Solving cloud compliance

This means they can store their data in the country in which they operate, which helps to address the compliance, taxation and IP challenges caused by placing data in the cloud.

“Our customers are increasingly turning to cloud computing to help transform their business. But there is a growing recognition that cloud computing does not solve every problem,” said Carl Robertson, chief marketing officer at Colt.

“What customers are really asking for is an information delivery platform, a means of combining network, data centres and IT services. They need flexibility and agility while keeping control of how and where information is delivered across the business.”

The programme will also deliver the capacity for other managed IT services such as on-demand high-volume data storage, said Colt. The company claims this will significantly reduce the cost and resources required for data analysis and disaster recovery.

Journey to the hybrid cloud

Colt announced the news at the VMworld conference in Copenhagen, where cloud and virtualisation vendors from around the world gathered to tout their latest offerings. Colt’s executive vice president Simon Walsh took part in a press panel session, discussing organisations’ journey to the hybrid cloud.

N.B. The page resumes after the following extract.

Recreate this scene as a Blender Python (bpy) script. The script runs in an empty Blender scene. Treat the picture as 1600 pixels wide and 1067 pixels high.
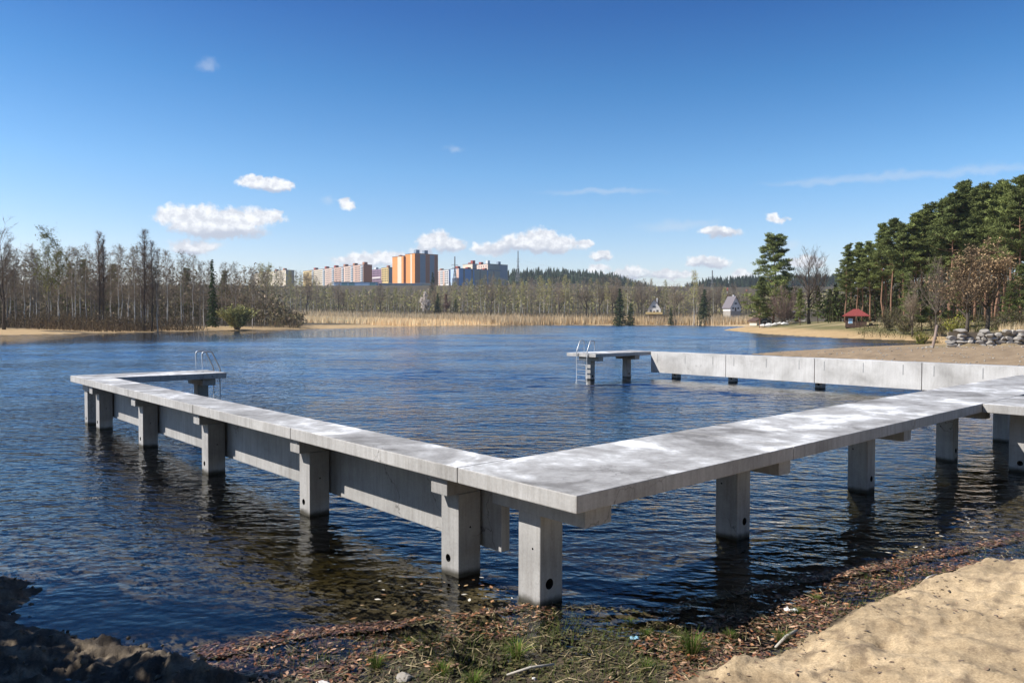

“Customers are putting a toe in the water. They’re putting some workload in their own virtual machines and then they’re using third parties like ourselves to test for handling increased capacity,” said Walsh.

He explained that one of the biggest barriers to adoption is the conversion from a Capex (capital expenditure) budget to an Opex (operational expenditure) budget. “We have to talk through with our customers migrating their current on-premise platform from a capex model on their balance sheet to a subscriber rental model on someone else’s balance sheet – a service provider,” he said.

A report by EMC earlier this year found that, if companies across Europe’s five largest economies – the United Kingdom, Germany, France, Italy and Spain – continue to adopt cloud technology as expected, they will generate 2.4 million jobs in Europe over the next four years and more than $243 billion (£150bn) in annual revenue.